<全国高校野球選手権:大阪桐蔭8-2木更津総合>◇13日◇2回戦

 春夏連覇を目指す大阪桐蔭のエース藤浪晋太郎(3年)は木更津総合(千葉)戦で、自己最速タイの153キロ直球を軸に自己最多タイの14三振を奪い、6安打2失点で完投した。

 夏の甲子園で、藤浪がよみがえった。4万7000人の大観衆が見守るマウンド。「1度は経験している場所。初めて出た時と違って落ち着いて力まず試合に入れました。初回の味方の3点が大きかった」。センバツを制した4月4日の記憶が味方をしてくれた。

 西谷浩一監督(42)から「信頼を取り戻すゲーム」と送り出された。大阪大会決勝は10-1の8回、履正社に反撃され8失点で降板。雪辱の先発で、初回から自己最速タイの153キロをマーク。2回、フォークを4番高野にバックスクリーンに運ばれたが、「春も(本塁打は)打たれたし(ソロの)1点」と切り替え、後続を断った。8回はカットボールで3者連続三振。7、9回以外は速球は150キロ超えとスタミナも安定。自己最多タイ、甲子園では初の14三振を奪った。

 大阪大会決勝後、優勝の興奮が去ると、ふがいなさといらだちがこみあげた。帰寮後、3年生でそろって食事をした。その日の試合、これから臨む甲子園のことを話すうちに気持ちは落ち着いた。「ベルトより高い球では打たれても仕方ない」。いらだちは前向きな反省になった。
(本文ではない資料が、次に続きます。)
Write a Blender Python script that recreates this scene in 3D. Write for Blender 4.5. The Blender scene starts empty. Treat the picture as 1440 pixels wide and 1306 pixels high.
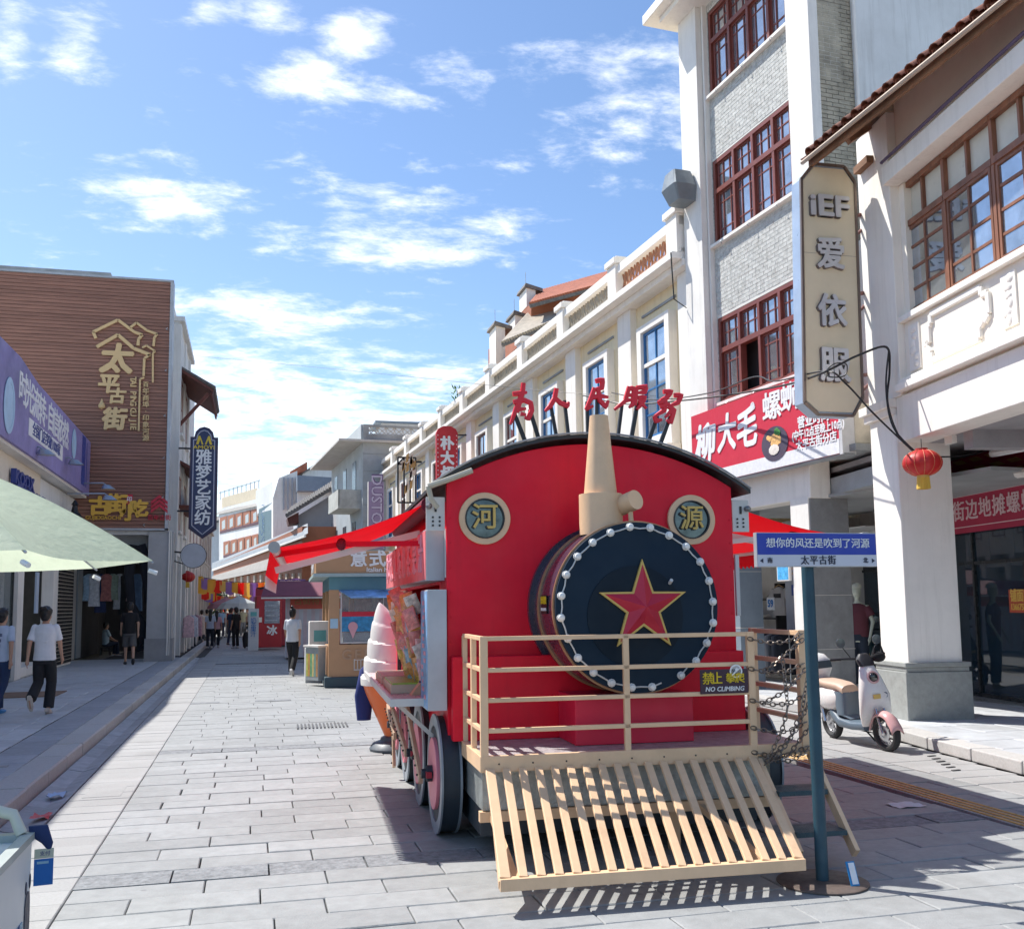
import bpy, math, random
from mathutils import Vector, Matrix, Euler
random.seed(7)
SC = bpy.context.scene
COL = SC.collection
R = math.radians
# ---------------------------------------------------------------- camera
F, CX, CY, EYE = 1400.0, 720.0, 704.0, 1.65
YAW, PIT, ROLL = R(14.7), R(6.0), 0.012
FW = Vector((math.sin(YAW)*math.cos(PIT), math.cos(YAW)*math.cos(PIT), math.sin(PIT)))
RT = Vector((math.cos(YAW), -math.sin(YAW), 0))
UP = RT.cross(FW)
_c, _s = math.cos(ROLL), math.sin(ROLL)
cam = bpy.data.objects.new('camera', bpy.data.cameras.new('camera'))
COL.objects.link(cam)
cr, cu = RT*_c - UP*_s, RT*_s + UP*_c
cam.matrix_world = Matrix(((cr.x, cu.x, -FW.x, 0), (cr.y, cu.y, -FW.y, 0), (cr.z, cu.z, -FW.z, EYE), (0, 0, 0, 1)))
cam.data.sensor_width = 36; cam.data.lens = 36*F/1440; cam.data.shift_y = 51/1440
cam.data.clip_start = .05; cam.data.clip_end = 3000
SC.camera = cam
# ---------------------------------------------------------------- world, sun, exposure
SUN = Vector((-0.48, 0.50, 1.0)).normalized()
w = bpy.data.worlds.new('World'); SC.world = w; w.use_nodes = True
nt = w.node_tree; N = nt.nodes; L = nt.links; N.clear()
def nd(t, **k):
    n = N.new(t)
    for a, b in k.items(): setattr(n, a, b)
    return n
def mth(op, a, b=None, c=None, clamp=False):
    n = N.new('ShaderNodeMath'); n.operation = op; n.use_clamp = clamp
    for i, v in enumerate((a, b, c)):
        if v is None: continue
        if isinstance(v, (int, float)): n.inputs[i].default_value = v
        else: L.new(v, n.inputs[i])
    return n.outputs[0]
sky = nd('ShaderNodeTexSky', sky_type='NISHITA', sun_disc=False)
sky.sun_elevation = math.asin(SUN.z); sky.sun_rotation = math.atan2(SUN.x, SUN.y)
sky.air_density = 1.0; sky.dust_density = 0.6; sky.ozone_density = 2.2
tc = nd('ShaderNodeTexCoord'); sp = nd('ShaderNodeSeparateXYZ'); L.new(tc.outputs['Generated'], sp.inputs[0])
az = mth('ARCTAN2', sp.outputs[0], sp.outputs[1]); el = mth('ARCSINE', sp.outputs[2])
def direction(px, py):
    uu, vv = px-CX, py-CY
    u = uu*_c - vv*_s; v = uu*_s + vv*_c
    return RT*(u/F) - UP*(v/F) + FW
# cloud deck: noise on a high horizontal sheet, thicker towards the horizon, with the photograph's larger clouds
zc = mth('ADD', mth('MAXIMUM', sp.outputs[2], 0.0), 0.12)
cv = nd('ShaderNodeCombineXYZ'); L.new(mth('DIVIDE', sp.outputs[0], zc), cv.inputs[0]); L.new(mth('DIVIDE', sp.outputs[1], zc), cv.inputs[1])
def noise(vec, scale, det=8, rough=.6, dist=0.0):
    n = nd('ShaderNodeTexNoise'); n.inputs['Scale'].default_value = scale; n.inputs['Detail'].default_value = det
    n.inputs['Roughness'].default_value = rough; n.inputs['Distortion'].default_value = dist; L.new(vec, n.inputs['Vector']); return n.outputs['Fac']
mp = nd('ShaderNodeMapping'); mp.inputs['Scale'].default_value = (1.0, 1.5, 1.0); mp.inputs['Rotation'].default_value = (0, 0, .5); L.new(cv.outputs[0], mp.inputs[0])
n1 = noise(mp.outputs[0], 2.6, 9, .62, .4); n2 = noise(mp.outputs[0], 9.0, 7, .65, .2)
nn = mth('ADD', mth('MULTIPLY', n1, .5), mth('MULTIPLY', n2, .5))
CLOUDS = [  # px, py, half width, half height (px), weight
 (215, 265, 80, 34, 1.0), (540, 335, 130, 36, 1.0), (640, 352, 70, 22, .8), (500, 275, 110, 26, .42), (330, 222, 90, 14, .4), (110, 68, 36, 34, .75), (140, 108, 22, 18, .5), (12, 40, 24, 46, .8),
 (505, 62, 50, 30, 1.1), (440, 118, 70, 30, .95), (560, 130, 60, 24, .8), (590, 152, 60, 10, .6), (300, 10, 40, 20, .85), (385, 22, 40, 22, .8), (640, 118, 80, 22, .8), (760, 95, 70, 30, .75), (890, 110, 100, 60, .62), (860, 190, 90, 35, .6), (955, 150, 60, 80, .5),
 (210, 160, 16, 18, .5), (55, 215, 30, 12, .5), (725, 320, 34, 18, .6), (310, 272, 20, 12, .5), (60, 258, 40, 14, .35), (130, 312, 50, 16, .3), (320, 330, 40, 12, .35), (820, 45, 50, 20, .35),
 (340, 432, 170, 24, .85), (450, 448, 110, 14, .6), (570, 462, 60, 9, .6), (360, 490, 150, 40, .68), (300, 470, 120, 40, .55), (330, 395, 120, 10, .35), (420, 560, 320, 70, 1.0), (640, 540, 110, 40, .8), (330, 650, 260, 60, 1.0), (560, 610, 200, 60, .9), (720, 230, 60, 14, .3), (60, 380, 80, 8, .35)]
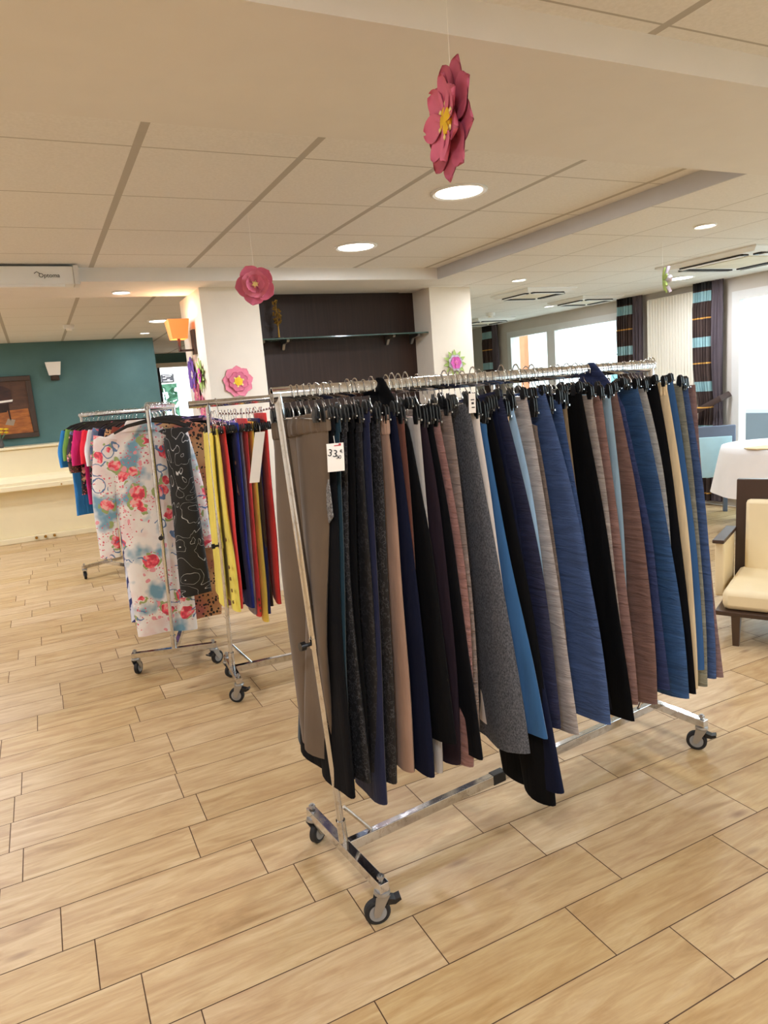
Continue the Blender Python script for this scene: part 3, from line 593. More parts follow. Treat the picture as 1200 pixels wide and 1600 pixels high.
def rack(label, A, B, a0, b0, ztop, half=.235, zb=.115, swiv=(0, 0, 0, 0), knob=True, ext=.03, mid=True, rz_=.018):
    A, B, a0, b0 = Vector(A), Vector(B), Vector(a0), Vector(b0)
    o = thing('clothes_rack', label, 'clothes rack', (a0.x, a0.y, 0)); O = Vector((a0.x, a0.y, 0))
    L3 = lambda v, z: Vector((v.x - O.x, v.y - O.y, z))
    d = (B - A).normalized(); bd = (b0 - a0).normalized(); n = Vector((-bd.y, bd.x))
    A3, B3 = L3(A, ztop), L3(B, ztop)
    # oval rail, hollow at the ends
    def oval(P0, P1, ry, rz, name, m):
        t = (P1 - P0).normalized(); q = Vector((-t.y, t.x, 0)).normalized(); rings = []
        for P, k in ((P0 + t * .03, .86), (P0, .86), (P0, 1), (P1, 1), (P1, .86), (P1 - t * .03, .86)):
            rings.append([tuple(P + q * (ry * k * math.cos(u)) + Vector((0, 0, rz * k * math.sin(u)))) for u in [2 * PI * i / 18 for i in range(18)]])
        return MB().loft(rings).build(name, m, o, 40)
    d3 = Vector((d.x, d.y, 0)); oval(A3 - d3 * ext, B3 + d3 * ext, .012, rz_, 'rail', M['chrome'])
    for P, Q in ((A, a0), (B, b0)):
        top = L3(P, ztop - .005); bot = L3(Q, zb + .015); mid_ = bot.lerp(top, .48)
        MB().tube([mid_, top + Vector((0, 0, .010))], .0125, 14).tube([mid_ - (top - bot) * .01, mid_ + (top - bot) * .012], .0145, 14).build('upper_post', M['chrome'], o, 40)
        MB().tube([bot, mid_ + (top - bot) * .01], .0105, 14).build('lower_post', M['chrome'], o, 40)
        if knob:
            side = -d3; k0 = mid_ + side * .012
            MB().tube([k0, k0 + side * .02], .006, 8).tube([k0 + side * .018, k0 + side * .034], .013, 10).build('locking_knob', M['black'], o, 40)
        c = L3(Q, zb); a = math.atan2(n.y, n.x)
        MB().box(c, (half * 2, .030, .030), a).build('base_bar', M['chrome'], o, None, bevel=.002)
        for sgn in (-1, 1):
            e = c + Vector((n.x, n.y, 0)) * (half - .018) * sgn
            i = (0 if Q is a0 else 2) + (0 if sgn < 0 else 1); caster(o, e.x, e.y, zb - .015, swiv[i], brake=(i in (0, 2)))
        MB().tube([c + Vector((bd.x, bd.y, 0)) * (.0 if Q is a0 else 0) + Vector((0, 0, .012)), bot.lerp(top, .055) + Vector((0, 0, 0))], .015, 10).build('socket', M['chrome'], o, 40)
    m3 = [L3(a0, zb - .004), L3(b0, zb - .004)]; dirb = Vector((bd.x, bd.y, 0)); c = (m3[0] + m3[1]) / 2; ln = (b0 - a0).length - .03
    MB().box(c, (ln, .026, .034), math.atan2(bd.y, bd.x)).build('base_rail', M['chrome'], o, None, bevel=.002)
    if mid:
        MB().box(m3[0].lerp(m3[1], .42), (.055, .030, .038), math.atan2(bd.y, bd.x)).build('rail_joint', M['black'], o, None, bevel=.002)
    for s_, P in ((1, m3[0]), (-1, m3[1])):
        MB().tube([P + dirb * s_ * .10 + Vector((0, 0, .015)), P + dirb * s_ * .012 + Vector((0, 0, .13))], .006, 8).build('brace', M['chrome'], o, 40)
    return o
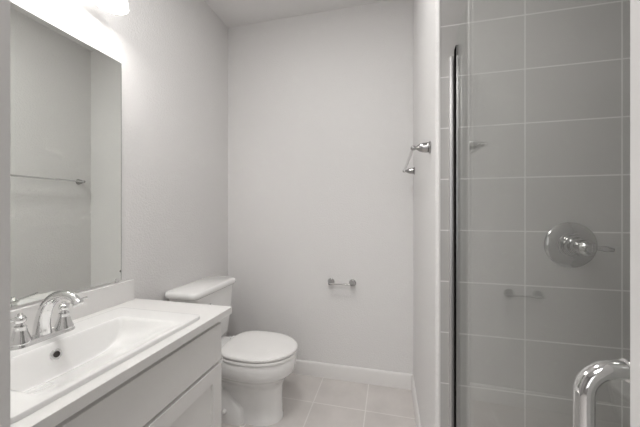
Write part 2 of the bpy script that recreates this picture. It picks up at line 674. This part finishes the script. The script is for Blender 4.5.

夏の初戦、変化球でも楽にストライクを取れる進化した投球で「藤浪健在」を見せつけた。

 7月終盤、投げる際にスムーズに右肩が動いていないと感じたとき、花巻東(岩手)・大谷翔平(3年)の姿が頭に浮かんだ。「右腕を肩からしっかり動かして投げ下ろす彼のフォームは理想」。話を聞いてみたかった。

 その大谷は岩手で敗れ、愛工大名電・浜田達郎(3年)は初戦で去った。1人残ったBIG1は「春夏連覇に挑戦できるのはうちだけ」と高いモチベーションを支えにする。誰にも負けない夏にする。【堀まどか】

 ◆春夏ともに153キロ

 大阪桐蔭・藤浪がセンバツに続いて夏の大会でも球速153キロをマーク。スピードガンが普及した80年以降、甲子園の春夏両大会で150キロ以上を出したのは11年夏、12年春の大谷翔平(花巻東)に次いで6人目。両大会ともに153キロ以上は藤浪しかいない。